Exercise — Write down each entry again, exactly as it reads.

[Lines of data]
——————
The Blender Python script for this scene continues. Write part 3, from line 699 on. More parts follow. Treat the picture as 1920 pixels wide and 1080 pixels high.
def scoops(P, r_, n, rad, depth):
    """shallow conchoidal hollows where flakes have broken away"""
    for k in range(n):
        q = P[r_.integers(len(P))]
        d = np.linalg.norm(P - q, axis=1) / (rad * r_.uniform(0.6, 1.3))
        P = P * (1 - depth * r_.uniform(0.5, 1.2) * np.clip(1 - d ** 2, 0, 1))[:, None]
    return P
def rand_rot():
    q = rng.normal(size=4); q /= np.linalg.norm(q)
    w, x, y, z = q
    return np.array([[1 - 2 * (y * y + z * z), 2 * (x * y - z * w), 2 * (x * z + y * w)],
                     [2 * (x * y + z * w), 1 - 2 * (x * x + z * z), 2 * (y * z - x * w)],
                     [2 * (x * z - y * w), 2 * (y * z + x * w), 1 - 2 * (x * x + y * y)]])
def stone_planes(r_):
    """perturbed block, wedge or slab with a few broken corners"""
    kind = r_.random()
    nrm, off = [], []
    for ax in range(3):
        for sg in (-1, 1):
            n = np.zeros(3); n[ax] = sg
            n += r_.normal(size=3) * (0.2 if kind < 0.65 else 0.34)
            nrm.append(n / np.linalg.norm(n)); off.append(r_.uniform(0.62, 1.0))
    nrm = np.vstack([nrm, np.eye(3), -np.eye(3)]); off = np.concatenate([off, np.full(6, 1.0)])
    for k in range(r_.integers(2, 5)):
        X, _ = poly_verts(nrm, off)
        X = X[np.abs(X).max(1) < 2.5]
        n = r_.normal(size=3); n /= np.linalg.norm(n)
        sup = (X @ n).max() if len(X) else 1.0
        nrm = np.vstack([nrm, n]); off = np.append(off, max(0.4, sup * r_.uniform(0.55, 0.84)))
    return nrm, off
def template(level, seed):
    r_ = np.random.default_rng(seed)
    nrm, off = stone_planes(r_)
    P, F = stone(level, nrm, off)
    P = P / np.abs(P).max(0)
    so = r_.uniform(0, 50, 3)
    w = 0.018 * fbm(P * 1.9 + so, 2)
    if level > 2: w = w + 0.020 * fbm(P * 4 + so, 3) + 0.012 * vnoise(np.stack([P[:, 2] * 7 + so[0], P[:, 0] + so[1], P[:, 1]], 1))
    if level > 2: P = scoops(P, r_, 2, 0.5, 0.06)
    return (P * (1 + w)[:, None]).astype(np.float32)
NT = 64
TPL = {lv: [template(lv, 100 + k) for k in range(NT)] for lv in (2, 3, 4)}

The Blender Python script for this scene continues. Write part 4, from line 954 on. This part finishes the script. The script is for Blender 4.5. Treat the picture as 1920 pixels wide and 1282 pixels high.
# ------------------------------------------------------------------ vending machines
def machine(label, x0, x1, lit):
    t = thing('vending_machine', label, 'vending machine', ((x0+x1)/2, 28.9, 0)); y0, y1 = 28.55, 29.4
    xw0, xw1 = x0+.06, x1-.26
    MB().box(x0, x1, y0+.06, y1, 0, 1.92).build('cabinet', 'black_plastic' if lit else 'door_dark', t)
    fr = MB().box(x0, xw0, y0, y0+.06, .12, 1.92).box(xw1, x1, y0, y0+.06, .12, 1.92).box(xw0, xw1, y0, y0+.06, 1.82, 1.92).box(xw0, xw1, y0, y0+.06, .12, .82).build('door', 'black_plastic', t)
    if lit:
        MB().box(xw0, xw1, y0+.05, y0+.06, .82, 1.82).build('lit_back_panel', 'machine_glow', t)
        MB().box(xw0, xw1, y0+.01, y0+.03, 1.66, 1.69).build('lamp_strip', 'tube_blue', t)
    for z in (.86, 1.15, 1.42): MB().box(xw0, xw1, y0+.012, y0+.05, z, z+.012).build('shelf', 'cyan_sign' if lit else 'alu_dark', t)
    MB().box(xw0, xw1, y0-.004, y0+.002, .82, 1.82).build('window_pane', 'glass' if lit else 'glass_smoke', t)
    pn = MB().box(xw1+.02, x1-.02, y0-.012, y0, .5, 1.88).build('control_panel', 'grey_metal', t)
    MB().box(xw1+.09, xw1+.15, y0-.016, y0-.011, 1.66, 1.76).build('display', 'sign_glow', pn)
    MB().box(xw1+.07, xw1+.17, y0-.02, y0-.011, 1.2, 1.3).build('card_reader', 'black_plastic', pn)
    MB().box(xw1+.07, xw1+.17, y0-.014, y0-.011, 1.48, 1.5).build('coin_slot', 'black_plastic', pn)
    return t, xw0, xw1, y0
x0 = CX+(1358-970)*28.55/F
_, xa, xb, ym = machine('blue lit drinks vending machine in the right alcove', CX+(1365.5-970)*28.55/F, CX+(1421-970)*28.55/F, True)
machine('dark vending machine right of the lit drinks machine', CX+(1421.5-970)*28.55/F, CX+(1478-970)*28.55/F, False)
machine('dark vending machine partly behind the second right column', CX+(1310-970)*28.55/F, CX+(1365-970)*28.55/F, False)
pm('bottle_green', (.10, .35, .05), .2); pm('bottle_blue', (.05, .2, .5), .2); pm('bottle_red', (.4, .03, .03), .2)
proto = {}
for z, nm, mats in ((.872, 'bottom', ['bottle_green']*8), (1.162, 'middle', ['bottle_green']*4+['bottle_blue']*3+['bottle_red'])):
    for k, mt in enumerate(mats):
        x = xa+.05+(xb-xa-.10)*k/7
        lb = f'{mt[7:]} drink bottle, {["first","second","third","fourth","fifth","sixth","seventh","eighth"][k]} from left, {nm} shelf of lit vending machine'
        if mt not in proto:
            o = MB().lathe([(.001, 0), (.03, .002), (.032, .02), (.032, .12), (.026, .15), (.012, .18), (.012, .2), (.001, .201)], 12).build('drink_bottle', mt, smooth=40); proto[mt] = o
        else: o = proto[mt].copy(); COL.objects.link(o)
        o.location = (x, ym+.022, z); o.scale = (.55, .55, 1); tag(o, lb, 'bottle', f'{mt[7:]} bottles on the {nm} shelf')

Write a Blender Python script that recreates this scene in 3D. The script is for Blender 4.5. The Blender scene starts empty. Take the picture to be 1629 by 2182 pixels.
——————
Answer in full —
The Blender Python script for this scene continues. Write part 3, from line 699 on. More parts follow. Treat the picture as 1920 pixels wide and 1080 pixels high.
def scoops(P, r_, n, rad, depth):
    """shallow conchoidal hollows where flakes have broken away"""
    for k in range(n):
        q = P[r_.integers(len(P))]
        d = np.linalg.norm(P - q, axis=1) / (rad * r_.uniform(0.6, 1.3))
        P = P * (1 - depth * r_.uniform(0.5, 1.2) * np.clip(1 - d ** 2, 0, 1))[:, None]
    return P
def rand_rot():
    q = rng.normal(size=4); q /= np.linalg.norm(q)
    w, x, y, z = q
    return np.array([[1 - 2 * (y * y + z * z), 2 * (x * y - z * w), 2 * (x * z + y * w)],
                     [2 * (x * y + z * w), 1 - 2 * (x * x + z * z), 2 * (y * z - x * w)],
                     [2 * (x * z - y * w), 2 * (y * z + x * w), 1 - 2 * (x * x + y * y)]])
def stone_planes(r_):
    """perturbed block, wedge or slab with a few broken corners"""
    kind = r_.random()
    nrm, off = [], []
    for ax in range(3):
        for sg in (-1, 1):
            n = np.zeros(3); n[ax] = sg
            n += r_.normal(size=3) * (0.2 if kind < 0.65 else 0.34)
            nrm.append(n / np.linalg.norm(n)); off.append(r_.uniform(0.62, 1.0))
    nrm = np.vstack([nrm, np.eye(3), -np.eye(3)]); off = np.concatenate([off, np.full(6, 1.0)])
    for k in range(r_.integers(2, 5)):
        X, _ = poly_verts(nrm, off)
        X = X[np.abs(X).max(1) < 2.5]
        n = r_.normal(size=3); n /= np.linalg.norm(n)
        sup = (X @ n).max() if len(X) else 1.0
        nrm = np.vstack([nrm, n]); off = np.append(off, max(0.4, sup * r_.uniform(0.55, 0.84)))
    return nrm, off
def template(level, seed):
    r_ = np.random.default_rng(seed)
    nrm, off = stone_planes(r_)
    P, F = stone(level, nrm, off)
    P = P / np.abs(P).max(0)
    so = r_.uniform(0, 50, 3)
    w = 0.018 * fbm(P * 1.9 + so, 2)
    if level > 2: w = w + 0.020 * fbm(P * 4 + so, 3) + 0.012 * vnoise(np.stack([P[:, 2] * 7 + so[0], P[:, 0] + so[1], P[:, 1]], 1))
    if level > 2: P = scoops(P, r_, 2, 0.5, 0.06)
    return (P * (1 + w)[:, None]).astype(np.float32)
NT = 64
TPL = {lv: [template(lv, 100 + k) for k in range(NT)] for lv in (2, 3, 4)}

The Blender Python script for this scene continues. Write part 4, from line 954 on. This part finishes the script. The script is for Blender 4.5. Treat the picture as 1920 pixels wide and 1282 pixels high.
# ------------------------------------------------------------------ vending machines
def machine(label, x0, x1, lit):
    t = thing('vending_machine', label, 'vending machine', ((x0+x1)/2, 28.9, 0)); y0, y1 = 28.55, 29.4
    xw0, xw1 = x0+.06, x1-.26
    MB().box(x0, x1, y0+.06, y1, 0, 1.92).build('cabinet', 'black_plastic' if lit else 'door_dark', t)
    fr = MB().box(x0, xw0, y0, y0+.06, .12, 1.92).box(xw1, x1, y0, y0+.06, .12, 1.92).box(xw0, xw1, y0, y0+.06, 1.82, 1.92).box(xw0, xw1, y0, y0+.06, .12, .82).build('door', 'black_plastic', t)
    if lit:
        MB().box(xw0, xw1, y0+.05, y0+.06, .82, 1.82).build('lit_back_panel', 'machine_glow', t)
        MB().box(xw0, xw1, y0+.01, y0+.03, 1.66, 1.69).build('lamp_strip', 'tube_blue', t)
    for z in (.86, 1.15, 1.42): MB().box(xw0, xw1, y0+.012, y0+.05, z, z+.012).build('shelf', 'cyan_sign' if lit else 'alu_dark', t)
    MB().box(xw0, xw1, y0-.004, y0+.002, .82, 1.82).build('window_pane', 'glass' if lit else 'glass_smoke', t)
    pn = MB().box(xw1+.02, x1-.02, y0-.012, y0, .5, 1.88).build('control_panel', 'grey_metal', t)
    MB().box(xw1+.09, xw1+.15, y0-.016, y0-.011, 1.66, 1.76).build('display', 'sign_glow', pn)
    MB().box(xw1+.07, xw1+.17, y0-.02, y0-.011, 1.2, 1.3).build('card_reader', 'black_plastic', pn)
    MB().box(xw1+.07, xw1+.17, y0-.014, y0-.011, 1.48, 1.5).build('coin_slot', 'black_plastic', pn)
    return t, xw0, xw1, y0
x0 = CX+(1358-970)*28.55/F
_, xa, xb, ym = machine('blue lit drinks vending machine in the right alcove', CX+(1365.5-970)*28.55/F, CX+(1421-970)*28.55/F, True)
machine('dark vending machine right of the lit drinks machine', CX+(1421.5-970)*28.55/F, CX+(1478-970)*28.55/F, False)
machine('dark vending machine partly behind the second right column', CX+(1310-970)*28.55/F, CX+(1365-970)*28.55/F, False)
pm('bottle_green', (.10, .35, .05), .2); pm('bottle_blue', (.05, .2, .5), .2); pm('bottle_red', (.4, .03, .03), .2)
proto = {}
for z, nm, mats in ((.872, 'bottom', ['bottle_green']*8), (1.162, 'middle', ['bottle_green']*4+['bottle_blue']*3+['bottle_red'])):
    for k, mt in enumerate(mats):
        x = xa+.05+(xb-xa-.10)*k/7
        lb = f'{mt[7:]} drink bottle, {["first","second","third","fourth","fifth","sixth","seventh","eighth"][k]} from left, {nm} shelf of lit vending machine'
        if mt not in proto:
            o = MB().lathe([(.001, 0), (.03, .002), (.032, .02), (.032, .12), (.026, .15), (.012, .18), (.012, .2), (.001, .201)], 12).build('drink_bottle', mt, smooth=40); proto[mt] = o
        else: o = proto[mt].copy(); COL.objects.link(o)
        o.location = (x, ym+.022, z); o.scale = (.55, .55, 1); tag(o, lb, 'bottle', f'{mt[7:]} bottles on the {nm} shelf')

Write a Blender Python script that recreates this scene in 3D. The script is for Blender 4.5. The Blender scene starts empty. Take the picture to be 1629 by 2182 pixels.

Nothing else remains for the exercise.